During the period 1902-1910, is when Rilke had a transformation, when he started to become deeply involved in the sculpture of Rodin. Rodin taught him the value of objective observation and from this Rilke developed a change in his poetic style from the subjective and broken language into something new to the European style.
“The Panther” depicts the picture of a panther being locked in a cage and is not able to go around as per its freedom. In the initial phase of the poem, the poet says that even though the panther is a strong animal, it has been locked in a caged room and is denied its freedom.
The poem deals with a panther who paces endlessly in its cramped cage in the zoo. Its physical appearance is that of a free beast, but its spirit and instincts have been dulled by long captivity.
This poem is placed between several others that reflect and illuminate it by their similar subject matter.

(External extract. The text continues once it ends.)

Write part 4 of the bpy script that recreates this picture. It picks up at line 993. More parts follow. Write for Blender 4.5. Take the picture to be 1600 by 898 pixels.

Preceding it is the two-part sequence titled “Der Gerfangene” (“The Prisoner”). There, the thoughts of a man in prison are punctuated by the numbing, repetitious drip of water in his cell. In the second of the two sequences, the prisoner tries to portray, for someone on the outside, the madness and horror of his life. Placed immediately after the panther poem is one called “Die Gazelle” (“The Gazelle”). This poem also portrays an animal in a zoo. Instead of being dulled by captivity, however, the gazelle is raised to an image of lightness, self-containment, and beauty.
“The Panther” is the oldest poem in Rilke’s first volume of the two-volume Neue Gedichte (1907, 1908; New Poems, 1964).